There is synergy at work with increased spiritual knowledge and discernment by which love naturally grows in us. Love grows within the framework of our spiritual knowledge. Abounding love in us is intimately tied to our minds and hearts being richly filled with spiritual knowledge and wisdom. Love is something we must nourish and feed and allow to grow inside of us as we study His Word. It’s as if Paul is saying he wants our love to be like a constantly flowing mighty river that is being perpetually fed by the living water of His Word, which then makes that river swell and increase until it fills the banks and then floods all the land. The only way that river can overflow out of us is if our minds are fed by His living water. The more we learn, the more our love increases inside of us, and at the same time, love itself also teaches us, which improves our judgment. And then what is the result? Vs. 10. That ye may approve things that are excellent; that ye may be sincere and without offence till the day of Christ.
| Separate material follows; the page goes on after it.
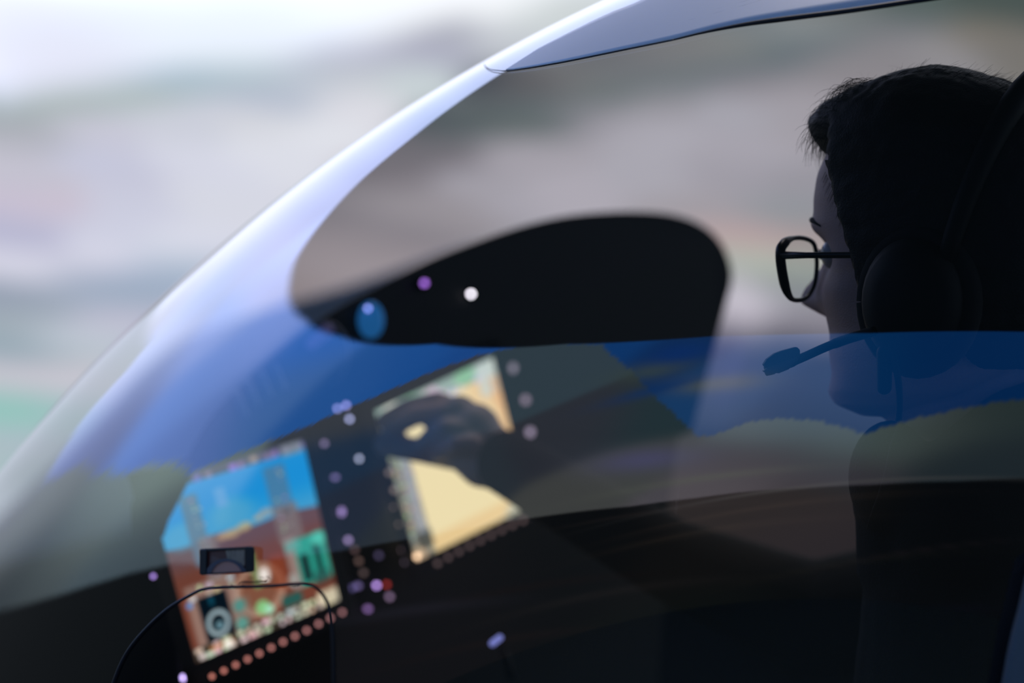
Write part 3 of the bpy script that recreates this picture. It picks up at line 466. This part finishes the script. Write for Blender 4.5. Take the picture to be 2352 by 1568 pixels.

Growth in spiritual knowledge and discernment leads to abounding love inside of us and all of that makes us able to approve things that are excellent. Not just the things that are good or great but the things that are excellent. We may see a situation a believer is in, and we may see how that believer handled that situation in love. Then, we may all approve of what that believer did because that situation was handled in love. We recognize that the ways of love were exemplified by that believer in that situation. And we all collectively say that that was the more excellent way in that situation. And living our lives according to the ways of love fulfills the law and naturally keeps our walk sincere and without offence till the day of Christ. A heart filled with love for God helps to keep our walk sincere and without offense. Plus, increasing in knowledge and in all judgment with abounding love following the ways of love in our walks proves that we are filled with the fruits of righteousness, which are by Jesus Christ, unto the glory and praise of God. What does Paul mean by filled? Weren’t we filled with His righteousness the moment we believed? He means that we’re coming under the full influence of His righteousness, the rightness of His ways, by abounding in love with knowledge.
Paul ended 1 Cor. 13:13 by writing, “And now abideth faith, hope, charity, these three; but the greatest of these is charity.” Faith, hope and love are a trinity. They are three and one. You cannot have one quality without the other. Love is “the greatest,” the crowning attribute. Yet, obviously faith is of primary importance. Faith must come first, before the love of God can be shed abroad in our hearts. And hope, or expectancy, is that promise of God upon which all our faith rests and causes us to love Him because of His love for us.
When we consider the abiding characteristics of these three qualities (faith, hope, and love), love is the one that abides forever, because God is love and His nature never changes. When the Lord comes for the church in the Rapture, that will for us be the end of hope and the end of faith, because after that we shall forever be with the Lord. Faith and hope refer only to our present state, yet, love alone continues throughout all eternity. In terms of quality, faith saves, hope maketh not ashamed, but love has the pre-eminent place because love points to Christ our Lord and demonstrates who He is, particularly in the fact that He paid the penalty for all of our sins at Calvary. So study His Word, let love abound yet more and more in knowledge and in all judgment and show the world that you’re filled with the fruits of righteousness, which are by Jesus Christ, unto the glory and praise of God.